• **Problem to work on**
Review the material and extract every line in which the word "from" occurs.

• **Given data**
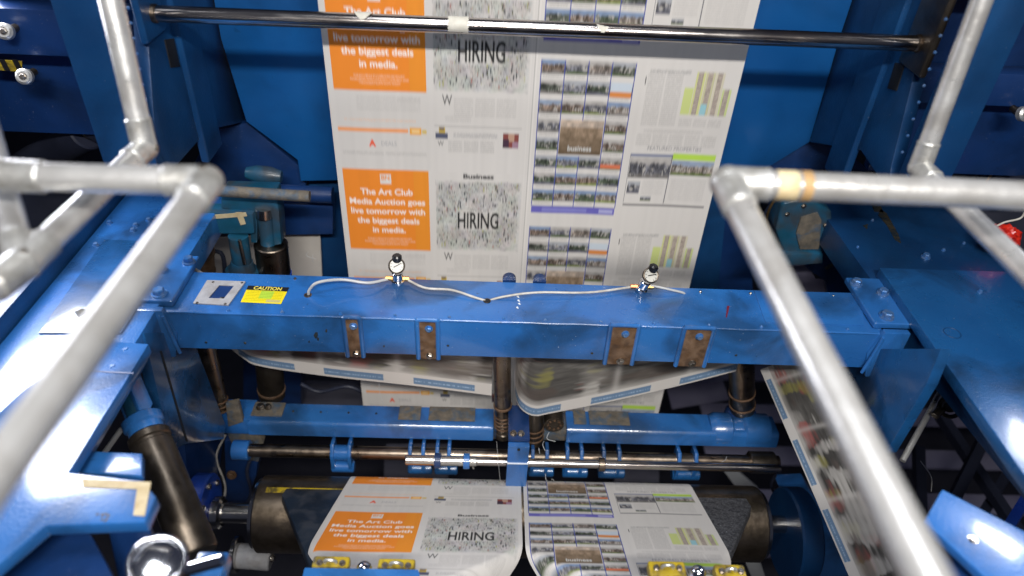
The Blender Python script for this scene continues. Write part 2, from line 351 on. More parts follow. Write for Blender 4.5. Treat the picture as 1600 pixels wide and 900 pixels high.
    for i in range(rows):
        for k in range(4):
            if 3 <= i <= 4 and k in (1, 2): continue
            house(im, o + i * rh, o + i * rh + rh * 0.70, g0 + k * cw + 1, g0 + (k + 1) * cw - 1)
            if rng.random() < .7: body(im, o + i * rh + rh * 0.74, o + (i + 1) * rh - 4, g0 + k * cw + 4, g0 + (k + 1) * cw - 3, 1, 0.32, 4)
    ri = lambda v: int(v) % NR
    for i in range(int(o + rh * 1), int(o + rh * 1.75)): im[i % NR, int(g0 + 3 * cw + 2):g1 - 2] = (0.5, 0.56, 0.62) if i < o + rh * 1.45 else (0.6, 0.22, 0.06)
    for i in range(int(o + rh * 5.4), int(o + rh * 5.62)): im[i % NR, int(g0 + 3 * cw + 2):g1 - 2] = (0.6, 0.16, 0.08)
    c0, c1 = int(g0 + cw + 2), int(g0 + 3 * cw - 2); h = int(rh * 2) - 4; wd = c1 - c0
    t = np.linspace(0, 1, h)[:, None]; n = noise2(h, wd, 12, 9) * 0.7 + noise2(h, wd, 5, 3) * 0.3
    ph = np.stack([0.10 + 0.45 * n * (1.05 - t), 0.07 + 0.33 * n * (1.05 - t), 0.04 + 0.24 * n * (1.05 - t)], -1); ph[:int(h * .22)] += 0.14
    for i in range(h): im[ri(o + 3 * rh + i), c0:c1] = ph[i]
    put(im, text_mask('business', 13, 0.9, 0.02), o + 3 * rh + h - 24, (c0 + c1) / 2, (0.6, 0.6, 0.58))
    navy = (0.05, 0.07, 0.30)
    for k in range(5):
        for i in range(int(rows * rh)):
            if k == 2 and 3 * rh < i < 5 * rh: continue
            x = int(g0 + k * cw); im[ri(o + i), x - 1:x + 1] = navy
    for i in range(int(rows * rh), int(rows * rh + 20)): im[ri(o + i), g0:g1] = (0.13, 0.12, 0.42) if i % 20 else navy
    for i in range(int(rows * rh + 5), int(rows * rh + 16)): im[ri(o + i), 490:600] = (0.2, 0.2, 0.5); im[ri(o + i), 630:664] = (0.36, 0.36, 0.6)
    p0, p1 = 686, 886
    put(im, (rng.random((8, 90)) > 0.4) * 0.6, o + 12, 745, (0.2, 0.2, 0.2)); body(im, o + 22, o + 142, p0 + 10, p0 + 92, 2, 0.33)
    put(im, text_mask('I', 18, 0.8), o + 26, p0 + 8, (0.05,) * 3)
    for k in range(5):
        x = p0 + 96 + k * 21; cc = [(0.52, 0.58, 0.22), (0.55, 0.56, 0.25), (0.5, 0.48, 0.3), (0.56, 0.52, 0.4), (0.5, 0.56, 0.25)][k]
        a = int(o + (50 if k in (0, 4) else 14)); h = int(o + 112) - a
        for i in range(h):
            q = 0.55 + 0.45 * rng.random(17)[:, None]; im[ri(a + i), x:x + 20] = np.array(cc)
            if k not in (0,): im[ri(a + i), x + 4:x + 15] = np.array([0.34, 0.29, 0.25]) * (0.6 + 0.9 * noise2(2, 11, 2, 3)[0][:, None])
        if k == 2:
            for i in range(h - 26, h): im[ri(a + i), x + 1:x + 14] = (0.28, 0.5, 0.55)
    body(im, o + 122, o + 142, p0 + 96, p1 - 4, 3, 0.3); body(im, o + 150, o + 158, p0 + 20, p1 - 40, 1, 0.3); body(im, o + 162, o + 190, p0 + 6, p1 - 6, 5, 0.3)
    put(im, text_mask('FEATURED PROPERTIES', 10, 0.85), o + 190, 786, (0.12, 0.12, 0.14), a=0.8)
    r = o + 212
    for i in range(6): im[ri(r + i), p0:p0 + 98] = (0.12, 0.15, 0.25)
    for i in range(16): im[ri(r - 4 + i), p0 + 100:p1] = (0.42, 0.62, 0.08)
    house(im, r + 8, r + 62, p0 + 2, p0 + 98); house(im, r + 14, r + 52, p0 + 101, p1)
    for i in range(130): im[ri(r + i), p0 + 98:p0 + 100] = (0.1, 0.1, 0.12); im[ri(r + i), p0:p0 + 1] = (0.1, 0.1, 0.12)
    house(im, r + 72, r + 104, p0 + 4, p0 + 34); body(im, r + 68, r + 106, p0 + 38, p0 + 94, 1, 0.2); body(im, r + 62, r + 122, p0 + 106, p1 - 6, 1, 0.2)
    house(im, r + 112, r + 124, p0 + 40, p0 + 66)
    for i in range(5): im[ri(r + 134 + i), p0:p1] = (0.05, 0.05, 0.06) if i < 4 else PAPER
    im[:, 449:451] *= 0.72; im[:, 452:455] *= 1.08; im[:, 440:443] *= 1.05
    k = np.array([.08, .12, .15, .17, .15, .12, .08]); k /= k.sum()                  # soft, slightly smudged ink
    im = sum(kk * np.roll(im, s, 0) for kk, s in zip(k, (-4, -3, -1, 0, 1, 3, 4)))
    im *= (1 + 0.05 * (noise2(NR, NC, 400, 9) - .5))[..., None]
    return im
PAGES = build_pages()

def sheet(name, P, C, mat_, parent=None, thick=0.0):
    """surface from an array of points (rows, cols, 3) with colours of the same shape"""
    r, c, _ = P.shape; me = bpy.data.meshes.new(name); me.vertices.add(r * c); me.vertices.foreach_set('co', P.reshape(-1).astype(np.float32))
    i = (np.arange(r - 1)[:, None] * c + np.arange(c - 1)[None]).ravel(); q = np.stack([i, i + 1, i + c + 1, i + c], 1)
    nf = len(q); me.loops.add(nf * 4); me.loops.foreach_set('vertex_index', q.ravel().astype(np.int32))
    me.polygons.add(nf); me.polygons.foreach_set('loop_start', (np.arange(nf) * 4).astype(np.int32)); me.update(calc_edges=True)
    a = me.color_attributes.new('Col', 'FLOAT_COLOR', 'POINT'); a.data.foreach_set('color', np.concatenate([C, np.ones((r, c, 1))], -1).reshape(-1).astype(np.float32))
    o = finish(name, me, mat_, parent, 180); return o

# ================================================================== THE SETTING
g = G(); g.box(-30, 30, -10, 40, -1.55, -1.5); struct('floor', g, 'floor_grey')
g = G(); g.box(-12, 12, 6.5, 6.7, -1.5, 7); struct('back_wall', g, 'wall_dark')

XL, XR = -0.88, 1.12
# ------------------------------------------------------------------ blue back panels between the side frames
def pix(pl, **k): return [at(x, y, **k) for x, y in pl]
g = G(); g.prism(pix([(318, -90), (1352, -60), (1312, 60), (1265, 222), (1200, 262), (1118, 268), (470, 283), (465, 250), (385, 190), (345, 60)], Y=2.32), V(0, 0.03, 0), 0.003)
g2 = thing('back_panel', 'broad blue steel panel with cut corners behind the tall printed newspaper sheet', 'machine panel', at(800, 270, Y=2.32))
obj('panel', g, 'dim_panel_blue', g2)
g = G(); g.prism(pix([(480, 262), (1142, 262), (1118, 490), (502, 500)], Y=2.40), V(0, 0.03, 0), 0.003)
single('lower_back_panel', g, 'dim_frame_blue', 'darker blue panel hanging lower behind both edges of the tall newspaper sheet', 'machine panel')

# ------------------------------------------------------------------ side frames
def side_frame(left):
    s = -1 if left else 1; X = XL if left else XR
    t = thing('press_frame', ('left' if left else 'right') + ' blue steel side frame that holds the ' + ('left' if left else 'right') + ' ends of the bars and rollers', 'machine frame', V(X, 1.8, 1.0), 'blue side frames')
    g = G()
    if left: P = [(222, -120), (230, 40), (246, 262), (262, 275), (325, 203), (385, 190), (345, 60), (322, -60)]
    else: P = [(1478, -120), (1440, 68), (1392, 262), (1388, 300), (1345, 235), (1265, 222), (1310, 60), (1345, -60)]
    g.prism(pix(P, X=X), V(s * 0.035, 0, 0), 0.003); obj('upper_wall', g, 'dim_frame_blue', t)
    # vertical ribs on the inside of the wall
    for f in (0.45,):
        y = 1.75 + 0.55 * f; g = G(); g.box(X - 0.01 if left else X - 0.016, X + 0.016 if left else X + 0.01, y, y + 0.13, 1.93, 2.7, 0.008, 3); obj('rib', g, 'dim_frame_blue', t)
    # front flange
    g = G(); x0, x1 = (X - 0.135, X + 0.004) if left else (X - 0.004, X + 0.12)
    g.box(x0, x1, 1.705, 1.745, (at(250, 282, Y=1.705) if left else at(1420, 306, Y=1.705)).z, 2.9, 0.004); obj('front_flange', g, 'dim_frame_blue', t)
    # lower wall under the cross beam
    g = G()
    if left: P = [(225, 520), (302, 520), (308, 545), (353, 665), (350, 686), (291, 694), (268, 705), (248, 620)]
    else: P = [(1280, 545), (1470, 545), (1448, 600), (1385, 706), (1340, 730), (1300, 640)]
    g.prism(pix(P, X=X), V(s * 0.03, 0, 0), 0.003); obj('lower_wall', g, 'deck_blue', t)
    if left: g = G(); g.prism(pix([(250, 548), (253, 548), (294, 690), (291, 690)], X=X + .0015), V(-.003, 0, 0)); obj('seam', g, 'void_black', t)
    # slot and screws
    g = G()
    sl = [(258, 62), (272, 60), (282, 104), (268, 106)] if left else [(1398, 98), (1413, 100), (1400, 142), (1386, 138)]
    g.prism(pix(sl, X=X + (0.003 if left else -0.003)), V(s * 0.02, 0, 0), 0.001); obj('slot', g, 'void_black', t)
    for k in range(9):
        px, py = ((200 + k * 4.6, 12 + k * 24) if left else (1478 - k * 8.5, 30 + k * 26))
        p = at(px, py, Y=1.69); g = G(); g.hexbolt(p, V(0, -1, 0), 0.003, 0.002); obj('screw', g, 'bolt_blue', t)
    return t
tl = side_frame(True); tr_ = side_frame(False)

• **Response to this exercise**
The Blender Python script for this scene continues. Write part 2, from line 351 on. More parts follow. Write for Blender 4.5. Treat the picture as 1600 pixels wide and 900 pixels high.
    """surface from an array of points (rows, cols, 3) with colours of the same shape"""